The Morning Psalm
Encouragement

The Parable of the Ten Virgins: Being Ready

23 June 2026 · 2 min read · Understanding the Bible

Among Jesus' parables about his return is the story of ten virgins waiting for a bridegroom — five wise, five foolish. It's a vivid call to spiritual readiness, to living prepared for a day we cannot predict. Here's its meaning.

The story

Ten young women take their lamps and go to meet a bridegroom for a wedding. Five are wise and bring extra oil; five are foolish and bring none. The bridegroom is delayed, and all of them fall asleep. At midnight the cry goes up that he's coming.
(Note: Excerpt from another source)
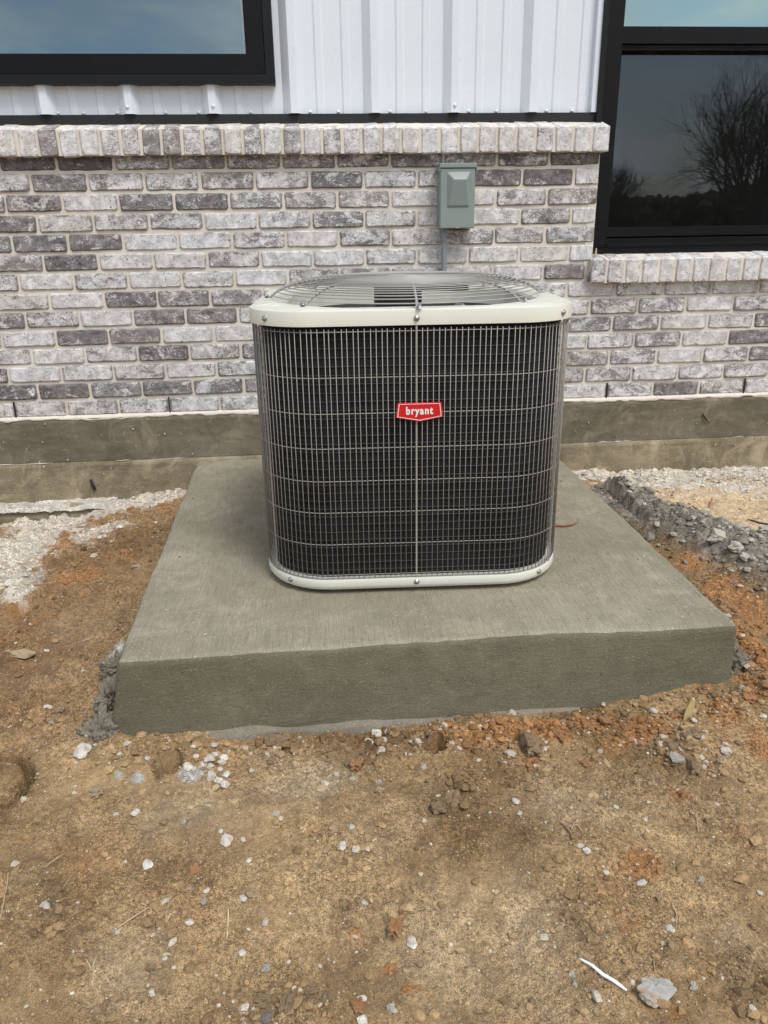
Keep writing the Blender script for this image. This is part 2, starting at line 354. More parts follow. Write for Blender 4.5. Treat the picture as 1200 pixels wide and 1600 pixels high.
# ground patches, clod areas and single stones, in metres
ZONES=[(-0.051,-0.082,0.197,0.183,'chalk',0.90),(-0.077,-0.506,0.137,0.253,'chalk',0.90),(0.218,-0.111,0.209,0.133,'chalk',0.80),(0.379,-0.106,0.105,0.084,'chalk',0.60),
(0.022,-0.841,0.061,0.075,'chalk',0.80),(0.083,-0.967,0.043,0.058,'chalk',0.60),(0.205,-0.496,0.115,0.134,'chalk',0.45),(-0.316,0.006,0.161,0.175,'chalk',0.80),
(0.080,-0.607,0.093,0.081,'orange',0.80),(0.394,-0.344,0.063,0.074,'orange',0.70),(0.489,-0.550,0.032,0.157,'brown',0.90),(0.095,-1.056,0.056,0.067,'orange',0.60),
(-0.006,-0.764,0.052,0.051,'orange',0.60),(0.050,-0.680,0.065,0.060,'orange',0.70),(0.314,-1.243,0.209,0.229,'brown',0.40),(0.254,-0.885,0.120,0.092,'orange',0.65),
(0.184,-1.160,0.108,0.066,'orange',0.50),(0.353,-0.789,0.083,0.077,'orange',0.50),(0.328,-1.661,0.057,0.036,'orange',0.30),(0.413,-0.180,0.056,0.097,'orange',0.70),
(0.133,-0.525,0.068,0.052,'orange',0.60),(0.319,-1.492,0.094,0.048,'orange',0.35),(0.398,-0.705,0.107,0.082,'brown',0.70),(0.382,-0.923,0.119,0.249,'brown',0.40),
(0.373,-1.200,0.142,0.071,'pale',0.40),(0.305,-1.391,0.114,0.047,'pale',0.30),(2.466,-0.495,0.294,0.293,'sand',0.95),(2.662,-0.554,0.145,0.308,'sand',0.95),
(2.277,-0.338,0.153,0.099,'sand',0.60),(2.382,-0.090,0.249,0.187,'chalk',1.00),(2.463,-0.283,0.131,0.121,'chalk',0.60),(2.665,-0.362,0.128,0.103,'chalk',0.50),
(2.082,-0.570,0.071,0.071,'chalk',0.50),(2.793,-0.020,0.256,0.153,'chalk',0.90),(2.214,-0.041,0.084,0.151,'chalk',0.80),(2.902,-0.166,0.110,0.145,'chalk',0.80),
(2.122,-0.362,0.040,0.056,'brown',1.00),(2.540,-0.765,0.090,0.134,'sand',0.90),(2.101,-0.613,0.093,0.083,'grey',1.00),(2.183,-0.781,0.114,0.139,'grey',1.00),
(2.264,-0.898,0.127,0.165,'grey',1.00),(2.323,-1.035,0.121,0.173,'grey',1.00),(2.381,-1.117,0.098,0.180,'grey',1.00),(2.092,-0.836,0.064,0.120,'grey',0.80),
(2.133,-1.103,0.066,0.050,'orange',1.00),(2.151,-1.248,0.074,0.080,'orange',1.00),(2.178,-1.344,0.064,0.164,'orange',0.80),(2.110,-1.522,0.056,0.173,'orange',0.85),
(2.036,-1.630,0.047,0.092,'orange',0.60),(1.371,-1.677,0.112,0.065,'orange',0.90),(1.725,-1.711,0.089,0.052,'orange',0.70),(1.923,-1.710,0.075,0.066,'orange',0.60),
(1.224,-1.656,0.045,0.035,'orange',0.50),(0.867,-1.658,0.089,0.030,'orange',0.35),(1.520,-1.690,0.082,0.056,'orange',0.80),(1.295,-1.640,0.039,0.031,'orange',0.80),
(1.632,-1.675,0.136,0.042,'orange',0.60),(1.649,-1.751,0.036,0.049,'orange',0.60),(1.447,-1.792,0.037,0.032,'orange',0.60),(1.965,-1.801,0.048,0.113,'orange',0.60),
(1.718,-1.926,0.032,0.038,'orange',0.50),(1.571,-2.088,0.050,0.045,'orange',0.85),(1.504,-2.214,0.049,0.067,'orange',0.35),(1.783,-2.086,0.053,0.092,'orange',0.35),
(1.666,-2.239,0.037,0.036,'pale',0.50),(1.924,-1.612,0.047,0.042,'orange',0.50),(0.956,-1.784,0.104,0.078,'pale',0.95),(0.876,-1.702,0.043,0.028,'pale',0.40),
(0.711,-1.869,0.097,0.068,'pale',0.75),(1.122,-2.259,0.023,0.013,'orange',0.70),(1.041,-2.153,0.013,0.012,'orange',0.80),(1.090,-2.222,0.019,0.015,'orange',0.70),
(1.154,-2.270,0.016,0.013,'orange',0.50),(1.518,-2.367,0.029,0.018,'orange',0.60),(0.670,-2.193,0.063,0.085,'pale',0.60),(1.195,-2.198,0.119,0.113,'pale',0.50),
(1.330,-2.225,0.064,0.155,'pale',0.60),(1.504,-1.924,0.118,0.081,'pale',0.50),(1.108,-1.948,0.101,0.093,'pale',0.20),(0.524,-2.089,0.045,0.055,'dark',0.60),
(0.459,-1.988,0.048,0.073,'dark',0.35),(1.247,-1.883,0.080,0.068,'dark',0.45),(1.029,-2.096,0.018,0.014,'dark',0.70),(1.668,-2.316,0.051,0.061,'dark',0.50),
(0.907,-2.274,0.081,0.038,'dark',0.40),(1.730,-2.226,0.022,0.016,'dark',0.30),(0.719,-2.212,0.031,0.055,'dark',0.30),(1.416,-2.195,0.044,0.089,'dark',0.40),
(1.771,-1.930,0.105,0.086,'dark',0.30),(1.254,-1.659,0.045,0.050,'dark',0.50),(1.131,-1.681,0.118,0.049,'dark',0.30),(0.460,-1.571,0.045,0.055,'dark',0.50),
(0.488,-1.461,0.022,0.122,'dark',0.60),(1.738,-1.821,0.112,0.071,'dark',0.30),(0.591,-1.752,0.022,0.018,'ash',0.80),(0.553,-1.748,0.012,0.014,'ash',0.80),
(0.706,-1.751,0.036,0.027,'ash',0.70),(0.449,-1.389,0.020,0.033,'ash',0.60),(0.459,-1.321,0.020,0.056,'ash',0.80)]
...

The wise trim their lamps and are ready; the foolish, out of oil, rush off to buy more — and while they're gone, the bridegroom arrives, the door is shut, and they're left outside.

The point: be ready

Jesus made the lesson explicit: 'Watch therefore, for ye know neither the day nor the hour wherein the Son of man cometh.' The parable is about his return, and the call is to readiness. The bridegroom's delay and midnight arrival picture the truth that Christ will come at an unexpected time — so we're to live prepared, not caught out.

Watch therefore, for ye know neither the day nor the hour wherein the Son of man cometh.
Matthew 25:13, KJV

The oil you can't borrow

The telling detail is that the wise couldn't share their oil — each had to have her own. Some things in the spiritual life can't be borrowed at the last minute: a real relationship with God, a faith that is genuinely yours. You can't lean on someone else's faith when the moment comes. Readiness is personal, and it's cultivated in advance.

Readiness is now, not later

The foolish weren't wicked; they were simply unprepared, assuming there'd be time to sort it out later. There wasn't. The parable gently warns against spiritual procrastination — putting off until 'someday' the faith and readiness that belong to today. The time to prepare is before the cry goes up.

The parable of the ten virgins is a call to be ready for Christ's return — to cultivate a genuine, personal faith now, rather than assuming there will always be time later. We don't know the day or the hour, so we live prepared, lamps burning, oil in hand. Readiness isn't panic; it's the steady, daily faithfulness of those who are watching for their Lord.